As in any business operation, each person has a role to fill, whether it be stocking inventory, filling orders or making change.

In addition, Dyson says there are about 12 more Snack Shack helpers who go on Sam’s Club runs every other week to purchase the assorted candies, chips and sodas that line the Snack Shack’s shelves.

All of this amounts to hands-on job experience for the adults with developmental disabilities who come to the center to learn day-to-day living skills that will help them as active members in the community; this was the main goal of the shack when it opened last January.

Alderman Wendell Walker and LEDC bookkeeper Janna McKedy were involved in the initial development phase of the project and helped with the Snack Shack for the first six months or so as it gained momentum.

Since then, the number of LEDC clients working at the Snack Shack has doubled. Those who started out early in the operation are now managers who train the new employees as they come on board.

“They get a lot of enjoyment out of running it,” Walker said.

“Our hope is to get some of them involved in a job in the community,” McKedy said.

One Snack Shack employee, Wanda Bridges, has gotten a part-time job stocking the concession stand before baseball games at a local ballpark. As a Snack Shack employee, she takes orders and makes change.

The fact the Snack Shack is doing so well is an added bonus for everyone involved.

“If there’s any special need that the school needs, they can request the funds and then, as a team, we will vote on if an item can be purchased with the Snack Shack funds,” McKedy said.

McKedy said that, in addition to the AEDs, this year’s Snack Shack funds went towards the purchase of a set of metal folding chairs with a storage rack, vending machines and Snack Shack uniform t-shirts that were designed by Snack Shack employees.

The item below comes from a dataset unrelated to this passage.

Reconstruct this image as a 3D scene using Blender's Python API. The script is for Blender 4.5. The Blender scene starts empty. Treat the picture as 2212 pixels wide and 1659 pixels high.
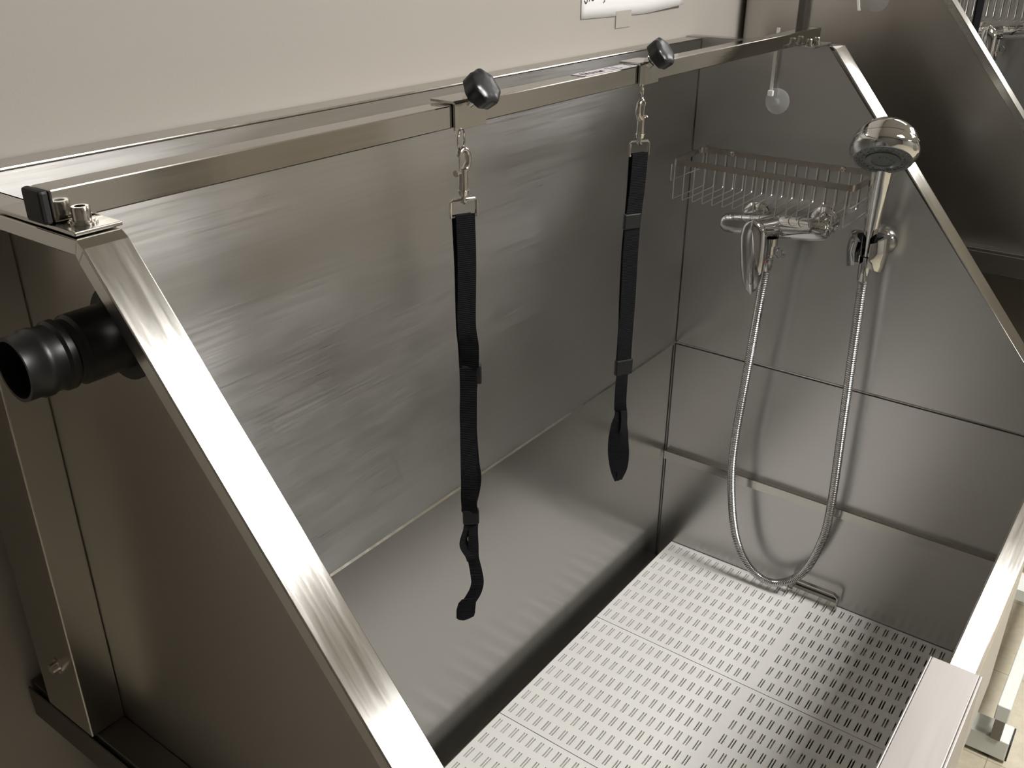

The vending machines, including one at the Cabot location of the LEDC, are also operated by LEDC clients. Between the Snack Shack and the vending machines, the need for outside vending services has been eliminated, McKedy said.

Donations of snacks were a big part of what got the Snack Shack up and running, McKedy said. While it is more self-sufficient now, McKedy said donations of pre-packaged snacks and drinks are always welcome.

The enthusiasm for the project is evident as everyone gathers together for a group photo under the calm direction of Dyson. She eschews the idea of being in the picture herself.

I want it to be about them, she says. Because as she mentioned earlier, “They’re doing so well.”

Snack Shack hours are 8 a.m.- 9 a.m. and 1 p.m.-2 p.m. weekdays, and it is open to the public. It is located on the school’s Lonoke campus at 518 NE Front St.